— Directions —
Quote the whole listing verbatim.

**** Given information

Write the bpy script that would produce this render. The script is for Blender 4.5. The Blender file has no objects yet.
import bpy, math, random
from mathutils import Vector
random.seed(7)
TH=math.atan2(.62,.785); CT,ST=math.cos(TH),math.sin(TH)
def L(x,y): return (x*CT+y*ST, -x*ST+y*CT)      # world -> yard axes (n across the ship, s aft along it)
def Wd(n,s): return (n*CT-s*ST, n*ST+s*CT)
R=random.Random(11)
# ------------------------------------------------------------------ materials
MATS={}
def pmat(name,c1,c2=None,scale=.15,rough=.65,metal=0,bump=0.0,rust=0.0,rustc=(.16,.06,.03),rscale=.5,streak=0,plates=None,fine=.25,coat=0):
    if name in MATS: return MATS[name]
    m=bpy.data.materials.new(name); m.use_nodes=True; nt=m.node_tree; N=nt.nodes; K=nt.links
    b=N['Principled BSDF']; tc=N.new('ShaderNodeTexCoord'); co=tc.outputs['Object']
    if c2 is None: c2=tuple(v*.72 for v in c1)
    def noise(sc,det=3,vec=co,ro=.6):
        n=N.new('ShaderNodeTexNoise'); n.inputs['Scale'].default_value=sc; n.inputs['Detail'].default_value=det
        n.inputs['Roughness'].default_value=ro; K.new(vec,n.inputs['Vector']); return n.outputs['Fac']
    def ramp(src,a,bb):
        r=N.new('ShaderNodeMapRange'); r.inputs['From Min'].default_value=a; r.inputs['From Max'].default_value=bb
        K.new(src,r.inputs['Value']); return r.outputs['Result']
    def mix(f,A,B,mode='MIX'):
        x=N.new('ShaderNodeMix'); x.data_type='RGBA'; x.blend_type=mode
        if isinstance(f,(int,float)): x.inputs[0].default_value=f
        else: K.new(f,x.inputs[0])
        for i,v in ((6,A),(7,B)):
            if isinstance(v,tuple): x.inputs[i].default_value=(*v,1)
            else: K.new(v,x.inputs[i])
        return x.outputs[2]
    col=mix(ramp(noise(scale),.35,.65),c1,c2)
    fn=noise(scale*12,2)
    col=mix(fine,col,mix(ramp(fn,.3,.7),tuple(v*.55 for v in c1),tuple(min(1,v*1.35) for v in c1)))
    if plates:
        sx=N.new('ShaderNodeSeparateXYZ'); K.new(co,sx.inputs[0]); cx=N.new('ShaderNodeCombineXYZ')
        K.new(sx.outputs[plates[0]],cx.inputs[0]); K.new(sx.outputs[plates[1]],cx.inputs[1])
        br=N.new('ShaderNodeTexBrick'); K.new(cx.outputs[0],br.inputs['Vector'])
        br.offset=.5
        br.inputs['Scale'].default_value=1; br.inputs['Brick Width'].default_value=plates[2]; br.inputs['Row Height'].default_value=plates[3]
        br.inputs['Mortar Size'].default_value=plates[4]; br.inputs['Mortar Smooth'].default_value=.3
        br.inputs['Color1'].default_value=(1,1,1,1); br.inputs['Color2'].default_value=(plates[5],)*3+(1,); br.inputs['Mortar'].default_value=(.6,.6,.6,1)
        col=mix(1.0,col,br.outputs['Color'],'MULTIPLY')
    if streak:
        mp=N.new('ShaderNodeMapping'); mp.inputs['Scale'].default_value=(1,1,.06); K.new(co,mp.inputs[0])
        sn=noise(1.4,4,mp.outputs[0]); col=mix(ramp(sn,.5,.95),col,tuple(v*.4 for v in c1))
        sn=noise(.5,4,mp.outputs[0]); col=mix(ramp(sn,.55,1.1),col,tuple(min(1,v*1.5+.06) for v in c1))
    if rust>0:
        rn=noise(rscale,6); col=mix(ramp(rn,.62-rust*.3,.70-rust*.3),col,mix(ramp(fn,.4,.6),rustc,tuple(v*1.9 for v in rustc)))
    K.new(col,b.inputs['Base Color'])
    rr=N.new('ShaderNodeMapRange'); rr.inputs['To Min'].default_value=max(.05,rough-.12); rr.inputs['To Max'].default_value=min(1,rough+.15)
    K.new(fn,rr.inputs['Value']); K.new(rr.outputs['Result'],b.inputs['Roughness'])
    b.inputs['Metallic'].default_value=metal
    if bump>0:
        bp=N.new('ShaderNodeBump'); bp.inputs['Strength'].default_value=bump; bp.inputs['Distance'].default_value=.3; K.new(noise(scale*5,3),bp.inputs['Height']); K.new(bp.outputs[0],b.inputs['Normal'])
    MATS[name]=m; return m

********

— Task response —
Write the bpy script that would produce this render. The script is for Blender 4.5. The Blender file has no objects yet.
import bpy, math, random
from mathutils import Vector
random.seed(7)
TH=math.atan2(.62,.785); CT,ST=math.cos(TH),math.sin(TH)
def L(x,y): return (x*CT+y*ST, -x*ST+y*CT)      # world -> yard axes (n across the ship, s aft along it)
def Wd(n,s): return (n*CT-s*ST, n*ST+s*CT)
R=random.Random(11)
# ------------------------------------------------------------------ materials
MATS={}
def pmat(name,c1,c2=None,scale=.15,rough=.65,metal=0,bump=0.0,rust=0.0,rustc=(.16,.06,.03),rscale=.5,streak=0,plates=None,fine=.25,coat=0):
    if name in MATS: return MATS[name]
    m=bpy.data.materials.new(name); m.use_nodes=True; nt=m.node_tree; N=nt.nodes; K=nt.links
    b=N['Principled BSDF']; tc=N.new('ShaderNodeTexCoord'); co=tc.outputs['Object']
    if c2 is None: c2=tuple(v*.72 for v in c1)
    def noise(sc,det=3,vec=co,ro=.6):
        n=N.new('ShaderNodeTexNoise'); n.inputs['Scale'].default_value=sc; n.inputs['Detail'].default_value=det
        n.inputs['Roughness'].default_value=ro; K.new(vec,n.inputs['Vector']); return n.outputs['Fac']
    def ramp(src,a,bb):
        r=N.new('ShaderNodeMapRange'); r.inputs['From Min'].default_value=a; r.inputs['From Max'].default_value=bb
        K.new(src,r.inputs['Value']); return r.outputs['Result']
    def mix(f,A,B,mode='MIX'):
        x=N.new('ShaderNodeMix'); x.data_type='RGBA'; x.blend_type=mode
        if isinstance(f,(int,float)): x.inputs[0].default_value=f
        else: K.new(f,x.inputs[0])
        for i,v in ((6,A),(7,B)):
            if isinstance(v,tuple): x.inputs[i].default_value=(*v,1)
            else: K.new(v,x.inputs[i])
        return x.outputs[2]
    col=mix(ramp(noise(scale),.35,.65),c1,c2)
    fn=noise(scale*12,2)
    col=mix(fine,col,mix(ramp(fn,.3,.7),tuple(v*.55 for v in c1),tuple(min(1,v*1.35) for v in c1)))
    if plates:
        sx=N.new('ShaderNodeSeparateXYZ'); K.new(co,sx.inputs[0]); cx=N.new('ShaderNodeCombineXYZ')
        K.new(sx.outputs[plates[0]],cx.inputs[0]); K.new(sx.outputs[plates[1]],cx.inputs[1])
        br=N.new('ShaderNodeTexBrick'); K.new(cx.outputs[0],br.inputs['Vector'])
        br.offset=.5
        br.inputs['Scale'].default_value=1; br.inputs['Brick Width'].default_value=plates[2]; br.inputs['Row Height'].default_value=plates[3]
        br.inputs['Mortar Size'].default_value=plates[4]; br.inputs['Mortar Smooth'].default_value=.3
        br.inputs['Color1'].default_value=(1,1,1,1); br.inputs['Color2'].default_value=(plates[5],)*3+(1,); br.inputs['Mortar'].default_value=(.6,.6,.6,1)
        col=mix(1.0,col,br.outputs['Color'],'MULTIPLY')
    if streak:
        mp=N.new('ShaderNodeMapping'); mp.inputs['Scale'].default_value=(1,1,.06); K.new(co,mp.inputs[0])
        sn=noise(1.4,4,mp.outputs[0]); col=mix(ramp(sn,.5,.95),col,tuple(v*.4 for v in c1))
        sn=noise(.5,4,mp.outputs[0]); col=mix(ramp(sn,.55,1.1),col,tuple(min(1,v*1.5+.06) for v in c1))
    if rust>0:
        rn=noise(rscale,6); col=mix(ramp(rn,.62-rust*.3,.70-rust*.3),col,mix(ramp(fn,.4,.6),rustc,tuple(v*1.9 for v in rustc)))
    K.new(col,b.inputs['Base Color'])
    rr=N.new('ShaderNodeMapRange'); rr.inputs['To Min'].default_value=max(.05,rough-.12); rr.inputs['To Max'].default_value=min(1,rough+.15)
    K.new(fn,rr.inputs['Value']); K.new(rr.outputs['Result'],b.inputs['Roughness'])
    b.inputs['Metallic'].default_value=metal
    if bump>0:
        bp=N.new('ShaderNodeBump'); bp.inputs['Strength'].default_value=bump; bp.inputs['Distance'].default_value=.3; K.new(noise(scale*5,3),bp.inputs['Height']); K.new(bp.outputs[0],b.inputs['Normal'])
    MATS[name]=m; return m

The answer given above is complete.